LEFTY SURVIVALISM? Rebecca Blood links to an article predicting the end of global civilization in 2030. The article looks rather crackpottish to me (and its invocation of Joseph Tainter is so out of context as to be deceptive), but I’ll leave its merits to others. It’s Rebecca’s comments about sustainability that interest me. Yes, an “agrarian” society is “sustainable.” But for the world to shift to a non-industrial mode, several billion people would have to die off.

The resulting mass of traumatized survivors, perhaps a billion or two people, would then, after this unparalleled catastrophe, be “sustainable” in the sense that human society was “sustainable” at the time of the Pharaohs, with most people living hand-to-mouth existences with most of their time spent at backbreaking drudgery. Another word for this kind of sustainability is “stagnation,” and the biggest risk of such an event would be that we would return to the metastable state that marked most of settled human history: barbarous despotisms run by a thin layer of exploitive priests, soldiers, etc., above a huge mass of near-starving peasantry and slaves.

I prefer the “sustainability” of the high-technology path, in which nanotechnology, biotechnology, and space resources permit an environmentally friendly life that doesn’t involve reducing humanity to the kind of misery that prevailed in preindustrial society. People find the idea of self-reliance in a post-apocalyptic world romantic (and if I find myself in a post-apocalyptic world, I’ll certainly do my best to be self-reliant) but the truth is, it would suck. Big time.

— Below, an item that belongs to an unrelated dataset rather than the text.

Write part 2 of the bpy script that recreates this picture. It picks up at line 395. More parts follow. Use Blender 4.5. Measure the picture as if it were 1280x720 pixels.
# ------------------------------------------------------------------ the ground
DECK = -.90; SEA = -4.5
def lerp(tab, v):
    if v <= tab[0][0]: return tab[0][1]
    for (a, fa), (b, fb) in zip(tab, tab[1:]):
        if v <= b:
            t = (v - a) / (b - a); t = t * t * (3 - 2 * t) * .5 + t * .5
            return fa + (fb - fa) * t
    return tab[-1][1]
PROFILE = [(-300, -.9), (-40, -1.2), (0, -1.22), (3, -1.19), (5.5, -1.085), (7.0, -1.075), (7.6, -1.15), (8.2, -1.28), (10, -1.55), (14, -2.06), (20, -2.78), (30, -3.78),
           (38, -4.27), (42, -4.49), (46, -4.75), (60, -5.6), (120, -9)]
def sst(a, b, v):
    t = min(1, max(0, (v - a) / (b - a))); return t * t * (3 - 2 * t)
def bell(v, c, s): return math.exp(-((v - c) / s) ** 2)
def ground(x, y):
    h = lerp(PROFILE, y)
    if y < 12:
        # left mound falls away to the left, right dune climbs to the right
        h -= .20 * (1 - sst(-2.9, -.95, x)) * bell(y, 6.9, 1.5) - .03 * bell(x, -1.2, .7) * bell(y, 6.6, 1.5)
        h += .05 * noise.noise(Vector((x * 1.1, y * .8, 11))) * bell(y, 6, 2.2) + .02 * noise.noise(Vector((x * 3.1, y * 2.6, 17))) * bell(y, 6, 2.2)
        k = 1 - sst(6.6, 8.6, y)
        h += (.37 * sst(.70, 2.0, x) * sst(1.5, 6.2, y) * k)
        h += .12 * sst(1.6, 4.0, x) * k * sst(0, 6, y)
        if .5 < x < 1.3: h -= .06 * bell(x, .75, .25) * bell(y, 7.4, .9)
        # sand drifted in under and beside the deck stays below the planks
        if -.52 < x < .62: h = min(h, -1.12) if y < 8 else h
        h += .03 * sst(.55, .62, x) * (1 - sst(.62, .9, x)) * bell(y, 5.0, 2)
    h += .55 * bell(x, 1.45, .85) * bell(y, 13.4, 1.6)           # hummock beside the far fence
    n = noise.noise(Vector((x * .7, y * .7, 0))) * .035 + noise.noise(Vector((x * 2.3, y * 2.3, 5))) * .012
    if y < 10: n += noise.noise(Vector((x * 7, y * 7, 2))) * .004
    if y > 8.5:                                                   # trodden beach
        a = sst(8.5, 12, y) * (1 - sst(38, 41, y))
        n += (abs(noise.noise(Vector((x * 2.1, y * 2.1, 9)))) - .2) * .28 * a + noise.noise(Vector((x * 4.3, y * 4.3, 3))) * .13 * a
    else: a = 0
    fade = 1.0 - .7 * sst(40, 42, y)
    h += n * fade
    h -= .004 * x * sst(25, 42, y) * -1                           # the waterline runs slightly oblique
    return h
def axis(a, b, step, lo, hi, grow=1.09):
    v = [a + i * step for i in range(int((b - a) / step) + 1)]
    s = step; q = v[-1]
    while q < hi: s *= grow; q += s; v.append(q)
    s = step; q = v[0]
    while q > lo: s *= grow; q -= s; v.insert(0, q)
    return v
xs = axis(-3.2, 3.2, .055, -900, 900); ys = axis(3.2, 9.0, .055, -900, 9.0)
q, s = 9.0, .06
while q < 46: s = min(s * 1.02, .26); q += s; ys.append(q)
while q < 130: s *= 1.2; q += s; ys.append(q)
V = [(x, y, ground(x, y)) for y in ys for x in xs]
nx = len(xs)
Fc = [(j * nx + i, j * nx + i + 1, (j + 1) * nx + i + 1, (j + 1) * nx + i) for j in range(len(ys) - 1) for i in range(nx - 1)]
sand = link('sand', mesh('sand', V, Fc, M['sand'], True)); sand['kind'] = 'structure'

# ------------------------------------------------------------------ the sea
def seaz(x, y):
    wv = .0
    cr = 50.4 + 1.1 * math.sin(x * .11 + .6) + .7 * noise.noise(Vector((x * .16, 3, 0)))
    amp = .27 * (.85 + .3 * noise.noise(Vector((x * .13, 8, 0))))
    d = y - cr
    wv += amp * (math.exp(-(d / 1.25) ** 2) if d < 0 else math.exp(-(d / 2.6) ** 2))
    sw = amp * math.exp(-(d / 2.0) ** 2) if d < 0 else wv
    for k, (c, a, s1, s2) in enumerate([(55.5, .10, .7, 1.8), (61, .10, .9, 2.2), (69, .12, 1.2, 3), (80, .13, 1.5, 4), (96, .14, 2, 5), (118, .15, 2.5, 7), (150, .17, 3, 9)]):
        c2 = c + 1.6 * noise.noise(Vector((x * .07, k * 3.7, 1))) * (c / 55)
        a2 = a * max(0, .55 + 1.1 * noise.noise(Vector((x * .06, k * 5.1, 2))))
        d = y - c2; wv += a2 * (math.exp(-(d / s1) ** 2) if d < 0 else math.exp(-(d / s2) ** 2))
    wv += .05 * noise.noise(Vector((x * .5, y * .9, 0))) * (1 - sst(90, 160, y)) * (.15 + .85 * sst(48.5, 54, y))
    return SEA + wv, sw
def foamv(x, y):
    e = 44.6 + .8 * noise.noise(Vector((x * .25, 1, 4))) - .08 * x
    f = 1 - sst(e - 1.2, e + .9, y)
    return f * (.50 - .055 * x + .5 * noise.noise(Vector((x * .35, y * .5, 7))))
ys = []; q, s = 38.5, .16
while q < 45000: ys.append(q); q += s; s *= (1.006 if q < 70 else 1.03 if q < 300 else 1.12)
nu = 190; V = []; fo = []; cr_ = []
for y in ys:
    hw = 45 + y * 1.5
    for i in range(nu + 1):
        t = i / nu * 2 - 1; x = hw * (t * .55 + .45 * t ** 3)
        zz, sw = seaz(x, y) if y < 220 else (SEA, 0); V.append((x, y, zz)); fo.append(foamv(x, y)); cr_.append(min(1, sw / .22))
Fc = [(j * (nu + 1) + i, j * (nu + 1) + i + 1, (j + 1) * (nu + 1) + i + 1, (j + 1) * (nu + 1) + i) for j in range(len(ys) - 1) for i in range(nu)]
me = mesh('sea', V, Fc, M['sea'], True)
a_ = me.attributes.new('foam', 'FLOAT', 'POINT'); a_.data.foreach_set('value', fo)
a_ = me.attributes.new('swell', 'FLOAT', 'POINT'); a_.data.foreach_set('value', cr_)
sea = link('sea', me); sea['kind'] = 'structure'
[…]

While the “Olduvai Theory” that Rebecca links to seems dubious, it’s certainly true that our current global economy is unsustainable. Like being halfway up a ladder, it makes sense only as a step toward something else. And “lifestyle management” approaches like traveling less, or using less electricity at home, won’t make any real difference beyond stretching things out a bit. Human society is probably “sustainable” only in a very low-tech mode, or a very high-tech mode. Anything in between is necessarily transitional, in one direction or the other. We must either move forward, or die in large numbers, and face miserable stagnation afterward. Personally, I’m against the latter.